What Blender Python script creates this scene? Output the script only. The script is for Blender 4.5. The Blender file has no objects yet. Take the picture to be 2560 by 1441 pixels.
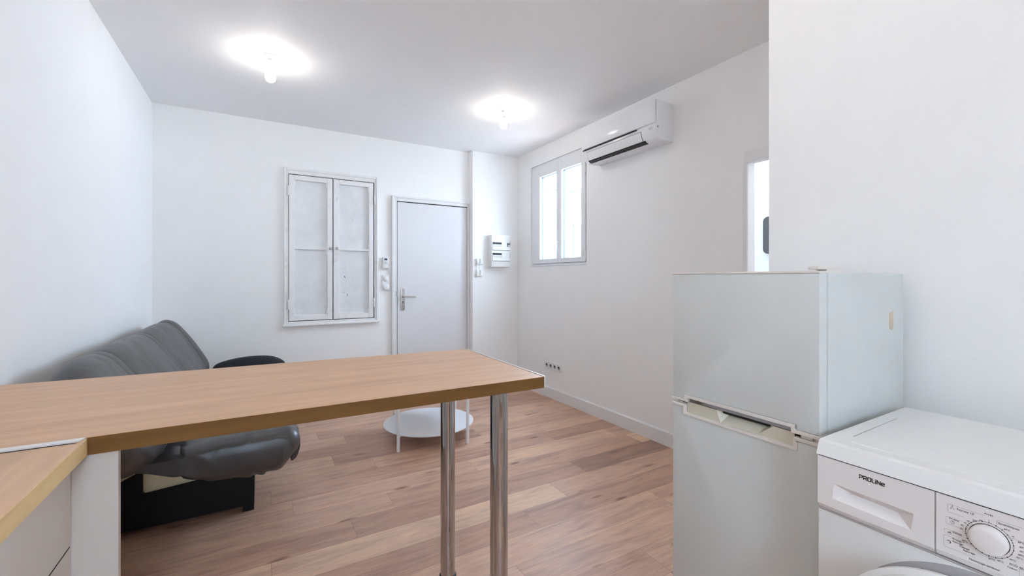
import bpy, bmesh, math, random
from mathutils import Vector, Matrix
random.seed(7)
S = bpy.context.scene
COL = S.collection
# ---------------------------------------------------------------- camera, world, exposure
CAMZ, YAW, FPX = 1.24, math.radians(30.1), 1085.0
cam_data = bpy.data.cameras.new('camera')
cam_data.sensor_width = 36.0
cam_data.lens = 36.0 * FPX / 2560.0
cam_data.shift_y = -25.5 / 2560.0
cam_data.clip_start = 0.02
cam = bpy.data.objects.new('camera', cam_data); COL.objects.link(cam)
cam.location = (0, 0, CAMZ); cam.rotation_euler = (math.radians(90), 0, -YAW)
S.camera = cam
S.view_settings.view_transform = 'Standard'
S.view_settings.look = 'None'
S.view_settings.exposure = 0.97
S.view_settings.gamma = 1.0
S.view_settings.use_curve_mapping = False
S.cycles.max_bounces = 9; S.cycles.diffuse_bounces = 8; S.cycles.glossy_bounces = 4
W = bpy.data.worlds.new('sky'); S.world = W; W.use_nodes = True
bgn = W.node_tree.nodes['Background']
bgn.inputs['Color'].default_value = (0.61, 0.79, 1.0, 1)
bgn.inputs['Strength'].default_value = 17.5
BULB = 42.0          # emission of the lit bulbs in the living room
BULB_K = 80.0       # and of the stronger bulbs out of view, two of them added for fill
def portal(name, loc, rot, sx, sy):
    l = bpy.data.lights.new(name, 'AREA'); l.shape = 'RECTANGLE'; l.size = sx; l.size_y = sy
    l.cycles.is_portal = True
    o = bpy.data.objects.new(name, l); COL.objects.link(o); o.location = loc; o.rotation_euler = rot
portal('window_portal', (2.71, 3.55, 1.9), (0, math.radians(90), 0), 1.1, 0.95)
portal('added_window_portal', (.0, -1.70, 1.6), (math.radians(-90), 0, 0), .6, .85)  # serves the added window behind the viewer
portal('bathroom_window_portal', (4.08, 1.85, 2.25), (0, math.radians(90), 0), 0.5, 0.9)

# ---------------------------------------------------------------- materials
def newmat(name):
    m = bpy.data.materials.new(name); m.use_nodes = True
    nt = m.node_tree; return m, nt, nt.nodes['Principled BSDF']
def link(nt, a, b): nt.links.new(a, b)
def coord(nt, scale=(1, 1, 1), kind='Object'):
    t = nt.nodes.new('ShaderNodeTexCoord'); mp = nt.nodes.new('ShaderNodeMapping')
    link(nt, t.outputs[kind], mp.inputs[0]); mp.inputs['Scale'].default_value = scale
    return mp.outputs[0]
def noise(nt, vec, scale, detail=4, rough=.5, dist=0):
    n = nt.nodes.new('ShaderNodeTexNoise'); link(nt, vec, n.inputs['Vector'])
    n.inputs['Scale'].default_value = scale; n.inputs['Detail'].default_value = detail
    n.inputs['Roughness'].default_value = rough; n.inputs['Distortion'].default_value = dist
    return n.outputs['Fac']
def ramp(nt, fac, stops):
    r = nt.nodes.new('ShaderNodeValToRGB'); link(nt, fac, r.inputs[0])
    e = r.color_ramp.elements
    while len(e) < len(stops): e.new(.5)
    for k, (p, c) in enumerate(stops):
        e[k].position = p; e[k].color = (c[0], c[1], c[2], 1) if len(c) == 3 else c
    return r.outputs[0]
def bump(nt, p, h, strength, dist=.01):
    b = nt.nodes.new('ShaderNodeBump'); link(nt, h, b.inputs['Height'])
    b.inputs['Strength'].default_value = strength; b.inputs['Distance'].default_value = dist
    link(nt, b.outputs[0], p.inputs['Normal'])
def mixc(nt, fac, a, b, mode='MIX'):
    m = nt.nodes.new('ShaderNodeMix'); m.data_type = 'RGBA'; m.blend_type = mode
    if isinstance(fac, (int, float)): m.inputs[0].default_value = fac
    else: link(nt, fac, m.inputs[0])
    for i, v in ((6, a), (7, b)):
        if isinstance(v, tuple): m.inputs[i].default_value = (v[0], v[1], v[2], 1)
        else: link(nt, v, m.inputs[i])
    return m.outputs[2]
def math_(nt, op, a, b=0.0, c=None):
    m = nt.nodes.new('ShaderNodeMath'); m.operation = op
    for i, v in enumerate([a, b] + ([c] if c is not None else [])):
        if isinstance(v, (int, float)): m.inputs[i].default_value = v
        else: link(nt, v, m.inputs[i])
    return m.outputs[0]
def plain(name, col, rough=.5, metal=0.0, var=.03, bs=0.0, bscale=200, spec=.5, coat=0.0):
    m, nt, p = newmat(name)
    v = coord(nt)
    n = noise(nt, v, 6, 3)
    c1 = tuple(max(0, x * (1 - var)) for x in col); c2 = tuple(min(1, x * (1 + var)) for x in col)
    link(nt, ramp(nt, n, [(.3, c1), (.7, c2)]), p.inputs['Base Color'])
    p.inputs['Roughness'].default_value = rough; p.inputs['Metallic'].default_value = metal
    p.inputs['Specular IOR Level'].default_value = spec
    p.inputs['Coat Weight'].default_value = coat
    if bs: bump(nt, p, noise(nt, v, bscale, 3), bs, .002)
    return m
M = {}
M['wall'] = plain('wall_paint', (.88, .875, .865), .75, var=.008, bs=.25, bscale=140)
M['ceiling'] = plain('ceiling_paint', (.86, .855, .86), .7, var=.008, bs=.15, bscale=120)
M['trim'] = plain('white_gloss_trim', (.78, .77, .765), .42, var=.01, bs=.08, bscale=60)
M['door'] = plain('door_paint', (.72, .71, .72), .45, var=.01, bs=.06, bscale=50)
M['pvc'] = plain('white_window_plastic', (.78, .79, .81), .3, var=.01)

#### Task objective
Copy out the whole listing exactly, and don't carry over any pictures.

#### The answer
What Blender Python script creates this scene? Output the script only. The script is for Blender 4.5. The Blender file has no objects yet. Take the picture to be 2560 by 1441 pixels.
import bpy, bmesh, math, random
from mathutils import Vector, Matrix
random.seed(7)
S = bpy.context.scene
COL = S.collection
# ---------------------------------------------------------------- camera, world, exposure
CAMZ, YAW, FPX = 1.24, math.radians(30.1), 1085.0
cam_data = bpy.data.cameras.new('camera')
cam_data.sensor_width = 36.0
cam_data.lens = 36.0 * FPX / 2560.0
cam_data.shift_y = -25.5 / 2560.0
cam_data.clip_start = 0.02
cam = bpy.data.objects.new('camera', cam_data); COL.objects.link(cam)
cam.location = (0, 0, CAMZ); cam.rotation_euler = (math.radians(90), 0, -YAW)
S.camera = cam
S.view_settings.view_transform = 'Standard'
S.view_settings.look = 'None'
S.view_settings.exposure = 0.97
S.view_settings.gamma = 1.0
S.view_settings.use_curve_mapping = False
S.cycles.max_bounces = 9; S.cycles.diffuse_bounces = 8; S.cycles.glossy_bounces = 4
W = bpy.data.worlds.new('sky'); S.world = W; W.use_nodes = True
bgn = W.node_tree.nodes['Background']
bgn.inputs['Color'].default_value = (0.61, 0.79, 1.0, 1)
bgn.inputs['Strength'].default_value = 17.5
BULB = 42.0          # emission of the lit bulbs in the living room
BULB_K = 80.0       # and of the stronger bulbs out of view, two of them added for fill
def portal(name, loc, rot, sx, sy):
    l = bpy.data.lights.new(name, 'AREA'); l.shape = 'RECTANGLE'; l.size = sx; l.size_y = sy
    l.cycles.is_portal = True
    o = bpy.data.objects.new(name, l); COL.objects.link(o); o.location = loc; o.rotation_euler = rot
portal('window_portal', (2.71, 3.55, 1.9), (0, math.radians(90), 0), 1.1, 0.95)
portal('added_window_portal', (.0, -1.70, 1.6), (math.radians(-90), 0, 0), .6, .85)  # serves the added window behind the viewer
portal('bathroom_window_portal', (4.08, 1.85, 2.25), (0, math.radians(90), 0), 0.5, 0.9)

# ---------------------------------------------------------------- materials
def newmat(name):
    m = bpy.data.materials.new(name); m.use_nodes = True
    nt = m.node_tree; return m, nt, nt.nodes['Principled BSDF']
def link(nt, a, b): nt.links.new(a, b)
def coord(nt, scale=(1, 1, 1), kind='Object'):
    t = nt.nodes.new('ShaderNodeTexCoord'); mp = nt.nodes.new('ShaderNodeMapping')
    link(nt, t.outputs[kind], mp.inputs[0]); mp.inputs['Scale'].default_value = scale
    return mp.outputs[0]
def noise(nt, vec, scale, detail=4, rough=.5, dist=0):
    n = nt.nodes.new('ShaderNodeTexNoise'); link(nt, vec, n.inputs['Vector'])
    n.inputs['Scale'].default_value = scale; n.inputs['Detail'].default_value = detail
    n.inputs['Roughness'].default_value = rough; n.inputs['Distortion'].default_value = dist
    return n.outputs['Fac']
def ramp(nt, fac, stops):
    r = nt.nodes.new('ShaderNodeValToRGB'); link(nt, fac, r.inputs[0])
    e = r.color_ramp.elements
    while len(e) < len(stops): e.new(.5)
    for k, (p, c) in enumerate(stops):
        e[k].position = p; e[k].color = (c[0], c[1], c[2], 1) if len(c) == 3 else c
    return r.outputs[0]
def bump(nt, p, h, strength, dist=.01):
    b = nt.nodes.new('ShaderNodeBump'); link(nt, h, b.inputs['Height'])
    b.inputs['Strength'].default_value = strength; b.inputs['Distance'].default_value = dist
    link(nt, b.outputs[0], p.inputs['Normal'])
def mixc(nt, fac, a, b, mode='MIX'):
    m = nt.nodes.new('ShaderNodeMix'); m.data_type = 'RGBA'; m.blend_type = mode
    if isinstance(fac, (int, float)): m.inputs[0].default_value = fac
    else: link(nt, fac, m.inputs[0])
    for i, v in ((6, a), (7, b)):
        if isinstance(v, tuple): m.inputs[i].default_value = (v[0], v[1], v[2], 1)
        else: link(nt, v, m.inputs[i])
    return m.outputs[2]
def math_(nt, op, a, b=0.0, c=None):
    m = nt.nodes.new('ShaderNodeMath'); m.operation = op
    for i, v in enumerate([a, b] + ([c] if c is not None else [])):
        if isinstance(v, (int, float)): m.inputs[i].default_value = v
        else: link(nt, v, m.inputs[i])
    return m.outputs[0]
def plain(name, col, rough=.5, metal=0.0, var=.03, bs=0.0, bscale=200, spec=.5, coat=0.0):
    m, nt, p = newmat(name)
    v = coord(nt)
    n = noise(nt, v, 6, 3)
    c1 = tuple(max(0, x * (1 - var)) for x in col); c2 = tuple(min(1, x * (1 + var)) for x in col)
    link(nt, ramp(nt, n, [(.3, c1), (.7, c2)]), p.inputs['Base Color'])
    p.inputs['Roughness'].default_value = rough; p.inputs['Metallic'].default_value = metal
    p.inputs['Specular IOR Level'].default_value = spec
    p.inputs['Coat Weight'].default_value = coat
    if bs: bump(nt, p, noise(nt, v, bscale, 3), bs, .002)
    return m
M = {}
M['wall'] = plain('wall_paint', (.88, .875, .865), .75, var=.008, bs=.25, bscale=140)
M['ceiling'] = plain('ceiling_paint', (.86, .855, .86), .7, var=.008, bs=.15, bscale=120)
M['trim'] = plain('white_gloss_trim', (.78, .77, .765), .42, var=.01, bs=.08, bscale=60)
M['door'] = plain('door_paint', (.72, .71, .72), .45, var=.01, bs=.06, bscale=50)
M['pvc'] = plain('white_window_plastic', (.78, .79, .81), .3, var=.01)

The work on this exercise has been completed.